The recommendations of the same panel set up by one of the supposed accused persons in the whole saga (there are too many sagas for my liking, in Nigeria) were now taken back to same supposed accused person (Lagos government) for a final say called white paper. How could the report of a Panel set up by a Government which was among those accused of complicity in the event being investigated and which report had indirectly indicted the same government, be reasonably expected to be accepted by the same government? Is any objective thinker reasonably shocked that the White Paper had to roundly reject any findings, conclusions and recommendations in relation to any idea of a “massacre” at LTG on October 20, 2020? If any is shocked, then it means those who are shocked had expected Lagos State Government to have accepted a verdict against itself; that was too much to expect in a situation where the Nemo Judex Rule is not given its rightful place. I personally didn’t expect anything different; this is almost always the outcome when the Nemo Judex Rule is ignored in the hope that justice could be done in spite of the likelihood of bias! Or, was such permitted because a “Centre of Excellence” was involved? Anyway, the Centre of Excellence is not a Centre of Infallibility!

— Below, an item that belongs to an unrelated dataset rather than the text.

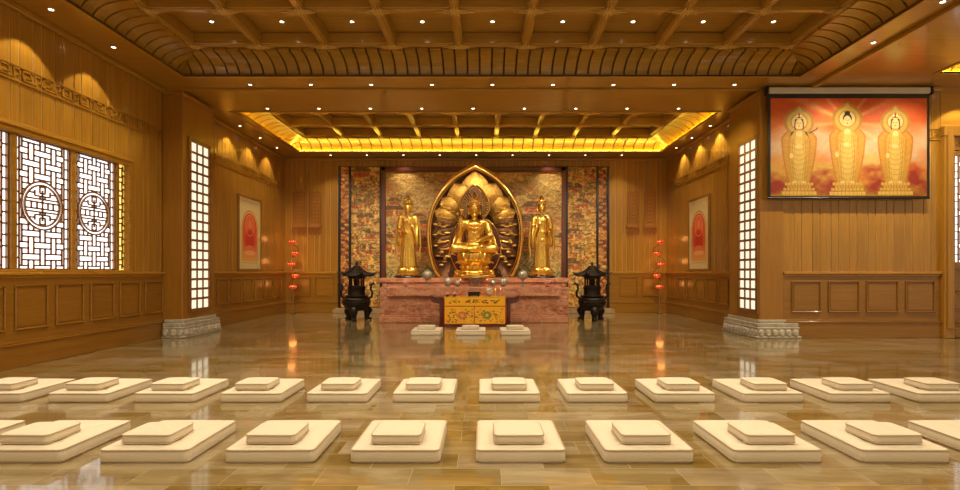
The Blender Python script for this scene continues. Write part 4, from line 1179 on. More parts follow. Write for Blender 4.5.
for s_ in (-1, 1):
    for k, a in enumerate((.62,.34,.08,-.16,-.40,-.62,-.82)):
        cl = MB()
        ang = a if s_ > 0 else PI-a; R1 = on_out(ang)
        for j in range(4):
            r = R1*(.60+.085*j); x = math.cos(ang)*r; z = Cz+math.sin(ang)*r+.03*math.sin(j*2.1+k)
            cl.ell((x, .045-.008*j, z), (.11-.012*j, .02, .022+.008*((j+k) % 2)), 10, 6)
        scroll(cl, math.cos(ang)*R1*.76, .02, Cz+math.sin(ang)*R1*.76+.05, .05, 1.4, .012, s_)
        cl.build('cloud_relief', M['gold'], hal, smooth=True)
ring = MB()
ring.tube([(.80*math.sin(a)*(1.0), .02, .98+.95*math.cos(a)*-1 if False else .95-.98*math.cos(a)) for a in [ .55+i*(2*PI-1.1)/48 for i in range(49)]], .022, 8)
rg = ring.build('body_halo_ring', M['gold_bright'], hal, smooth=True)
pb = MB(); pb.prism([(.79*math.sin(a), .95-.97*math.cos(a)) for a in [.55+i*(2*PI-1.1)/48 for i in range(49)]], 'y', .04, .055); pb.build('body_halo_backing', simple('deep_maroon_bronze', (.09,.025,.012), .45, .5), rg)
# head halo
hh = MB(); hz = 3.35-TH; yh = .26
arch = []
for i in range(41):
    a = -PI*.80+1.6*PI*i/40
    x = .45*math.sin(a); z = .45*math.cos(a); z += .17*max(0, math.cos(a))**6 if z > 0 else 0
    arch.append((x, yh, hz+z*(1.05 if z > 0 else .9)))
hh.tube(arch, .02, 8); hh.tube([(x*.9, y, hz+(z-hz)*.9) for x, y, z in arch], .01, 6)
for i in range(26):
    a = -PI*.75+1.5*PI*i/25; hh.tube([(.24*math.sin(a), yh+.01, hz+.24*math.cos(a)), (.41*math.sin(a), yh+.01, hz+.42*math.cos(a))], [.006,.014], 6)
hh.ell((0, yh, hz+.66), (.03,.02,.06)); hh.tube([(.25*math.sin(i*PI/12), yh, hz+.25*math.cos(i*PI/12)) for i in range(24)], .012, 6, closed=True)
for s_ in (-1, 1): hh.tube([(s_*.26, yh, hz-.3), (s_*.26, yh, hz-.8), (s_*.2, yh-.05, hz-1.3)], .02, 8)
hho = hh.build('head_halo', M['gold_bright'], bud, smooth=True)
pb = MB(); pb.prism([(x*.97, hz+(z-hz)*.97) for x, y, z in arch], 'y', yh+.02, yh+.035); pb.build('halo_backing', M['gold_dark'], hho)

# standing attendants --------------------------------------------------
def attendant(x, label, mir):
    root = empty('standing_statue', (x, 15.5, TH), label, 'statue')
    b = MB(); b.lathe([(.36,0),(.38,.015),(.36,.05),(.30,.07)], n=28); b.build('plinth', M['black'], root, smooth=True)
    b = MB(); b.lathe([(.26,.06),(.30,.10),(.31,.16),(.26,.2),(.1,.205)], n=28)
    lotus_ring(b, (0,0,.09), .2, 12, .18, .14, .7, .03, .6); lotus_ring(b, (0,0,.11), .2, 12, .16, .12, .95, .03, .5, .5); lotus_ring(b, (0,0,.10), .2, 12, .14, .12, -.1, .03, -.2, .25)
    b.build('lotus_base', M['gold'], root, smooth=True)
    B = MB(); z0 = .2; m_ = mir
    p = lambda x_, y_, z_: (x_*m_, y_, z0+z_)
    # robe as stacked ellipses (lathe with elliptic section)
    prof = [(.20,.13,.02),(.235,.15,.10),(.215,.145,.35),(.20,.14,.6),(.19,.135,.8),(.175,.13,.95),(.155,.115,1.05),(.165,.12,1.15),(.19,.13,1.27),(.20,.12,1.36),(.15,.09,1.42)]
    n = 28; vs = []; fs = []
    for rx_, ry_, z in prof:
        for i in range(n):
            a = 2*PI*i/n; rip = 1+.035*math.sin(a*9)*(1 if z < .8 else .2); vs.append(p(rx_*rip*math.cos(a), ry_*rip*math.sin(a), z))
    for j in range(len(prof)-1):
        for i in range(n): fs.append((j*n+i, j*n+(i+1) % n, (j+1)*n+(i+1) % n, (j+1)*n+i))
    fs.append(tuple(range(n-1,-1,-1))); fs.append(tuple((len(prof)-1)*n+i for i in range(n))); B.add(vs, fs)
    B.cap(p(-.17,0,1.37), p(.17,0,1.37), .07, .07); B.cap(p(0,0,1.4), p(0,-.01,1.55), .055, .052)
    face(B, (0,-.02,z0+1.64), .76)
    B.cap(p(.2,0,1.37), p(.25,-.03,1.12), .07, .055); B.cap(p(.25,-.03,1.12), p(.07,-.19,1.2), .055, .034); hand(B, p(.07,-.19,1.2), (-m_,-.15,.5), (0,-1,.1), .95, .5, m_)
    B.cap(p(-.2,0,1.37), p(-.26,-.02,1.12), .07, .055); B.cap(p(-.26,-.02,1.12), p(-.12,-.2,.98), .055, .034); hand(B, p(-.12,-.2,.98), (.8*m_,-.5,-.1), (0,0,1), .95, .5, -m_)
    # sleeves
    for s_, (hx_, hz_) in ((1, (.15, 1.13)), (-1, (.2, 1.0))):
        B.cap(p(s_*.24,-.05,1.1), p(s_*.27,-.05,.72), .06, .05); B.cap(p(s_*hx_,-.15,hz_), p(s_*.24,-.1,.82), .05, .04); B.ell(p(s_*.25,-.07,.85), (.065,.08,.24))
    for s_ in (-1, 1): B.ell(p(s_*.09,-.14,.03), (.05,.09,.035))
    o = B.build('body', M['gold'], root); remesh(o, .0095)
    f = MB()
    for i in range(7):
        z = 1.0-.11*i; w = .15-.008*i; fold(f, [p(-w,-.1,z+.06), p(-w*.5,-.15,z-.02), p(0,-.165,z-.045), p(w*.5,-.15,z-.02), p(w,-.1,z+.06)], .011)
    for i in range(6):
        x_ = -.17+.068*i; fold(f, [p(x_*.7,-.13,.7), p(x_,-.155+abs(x_)*.2,.35), p(x_*1.15,-.165+abs(x_)*.3,.04)], .012)
    for s_ in (-1, 1):
        f.tube([p(s_*.18,-.06,1.42), p(s_*.3,-.02,1.25), p(s_*.33,0,.95), p(s_*.345,.0,.65), p(s_*.31,-.02,.42), p(s_*.35,-.02,.3)], [.012,.022,.024,.026,.024,.006], 8, flat=.5)
        fold(f, [p(s_*.1,-.11,1.38), p(s_*.08,-.16,1.1), p(0,-.17,.95)], .012)
    f.build('robe_folds', M['gold'], root, smooth=True)
    nk = MB(); nk.tube([p(.11*math.sin(a), -.09-.045*math.cos(a), 1.37-.09*math.cos(a)) for a in [-1.5+i*.25 for i in range(13)]], .009, 6); nk.ell(p(0,-.14,1.26), (.02,.012,.03)); nk.ell(p(0,-.15,.78), (.035,.015,.05))
    nk.build('necklace', M['gold_bright'], root, smooth=True)
    c = MB(); crown(c, (0,-.015,z0+1.71), .78, .32); c.build('crown', M['gold_bright'], root, smooth=True)
    root.scale = (1.08, 1, 1.135)
    v = MB()
    if mir > 0: v.lathe([(.025,0),(.045,.03),(.05,.07),(.02,.12),(.02,.15),(.035,.17)], p(.0,-.25,1.24), 14); v.build('vase', M['gold_bright'], root, smooth=True)
    else: v.tube([p(.0,-.25,1.1), p(.02,-.26,1.3), p(.0,-.24,1.45)], .009, 6); lotus_ring(v, p(0,-.24,1.44), .005, 7, .06, .045, .9, .01); v.build('lotus_stem', M['gold_bright'], root, smooth=True)
attendant(-2.29, 'golden standing crowned figure on the left end of the altar', 1)
attendant(1.69, 'golden standing crowned figure on the right end of the altar', -1)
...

Lagos State Government was not qualified to have been the one to set up a Panel to investigate whether there was any killing at Lekki Toll Gate; to be the one to whom such a report was to be submitted to; and the one with powers to issue a White Paper on the report. This is not to say I believe or that I do not believe there were killings as earlier alleged by EndSARS Protesters, and later “found” by the Panel, although now rejected by the Lagos State Government. My thinking as an independent researcher, nonaligned observer and disinterested analyst, is that since Lagos government had been consistently fingered (whether justifiably or unjustifiably) as a suspect in circumstances surrounding the events of October 20, 2020 at LTG; Lagos government was consequently, from the get-go, in my opinion, legally disqualified to be the one to set up a Panel to investigate the same incident.

My conclusion
The Lagos EndSars Panel was a Judicial Panel of Enquiry, no doubt, set up in line with Lagos State law. However, the question whether the Panel could be said to be a reasonably Independent Judicial Panel of Enquiry (in view of its having been constituted by Lagos State Government, which also would be the ultimate decider in the matter, as has just played out vide the Lagos White Paper) is a question that can hardly be objectively answered in the affirmative! Additionally, it’s obvious, I respectfully submit, that the Lagos White Paper is a White Paper by a “party” to the case and therefore could be said to be in the form of one passing a judgment in one’s own case. My argument is on procedure, not on the merit of the earlier allegations, nor on the findings of the panel, nor on the opinions expressed here and there, nor on the white paper. There’s a law maxim to the effect that “fiat justitia ruat caelum” (let justice be done, though the heavens fall). Further, Lord Heward, C.J. had said in R. v. Sussex Justices, ex p. McCarthy (1924) 1 K.B. 256, 256, that “it is not merely of some importance, but is of fundamental importance that justice should not only be done, but should manifestly and undoubtedly be seen to be done.”

Two questions may now be asked in view of my analysis above: 1. Can the Lagos White Paper be reasonably taken to have done justice to the Lekki Toll Gate “killing” conundrum? 2. Can it be validly reasonably argued, at this juncture, that the October 20, 2020 Lekki Toll Gate EndSARS killing conundrum has been conclusively settled? I leave the answer to your guess; it may be as good as mine!

Udemezue, a lawyer, writes from Lagos.